Le transporteur allemand est à marche forcée sur les quais où il était jusqu’à présent peu implanté à l’exception d’une participation minoritaire de 25,1 % dans le Container Terminal Altenwerder (CTA), l’un des trois terminaux de Hambourg qu’exploite HHLA, un des deux grands manutentionnaires allemands.
Mais ces derniers temps, il y a placé une partie de ses bénéfices. La plus emblématique des opérations reste sa prise de participation de 30 % en 2021 dans le terminal de Jade Weser à Wilhelmshaven, aux côtés de l’autre grand manutentionnaire allemand Eurogate. Il est déjà associé à Eurogate/Contship à Tanger (40 % + une action), où depuis fin 2019, il détient 10 % du terminal Tanger Alliance (TC3), le quatrième terminal de Tanger Med, aux côtés de Marsa Maroc (50 % + une action).

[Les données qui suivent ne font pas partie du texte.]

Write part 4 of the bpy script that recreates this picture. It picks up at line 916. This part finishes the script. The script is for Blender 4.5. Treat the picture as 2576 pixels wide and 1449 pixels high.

Et c’est toujours aux côtés du groupe portuaire allemand qu’il s’est engagé pour exploiter et gérer pendant trente ans un terminal à Damiette d’une capacité de 3,3 MEVP. La concession leur a été attribuée en mai 2022 pour mise en service est prévue en 2024. L'emplacement du nouveau terminal le placera d’ailleurs en concurrence directe avec le terminal à conteneurs Suez Canal Container Terminal (SCCT), en service depuis 17 ans, dans lequel APM Terminals, filiale de Maersk, détient 55 % du capital aux côtés de Cosco (20 %).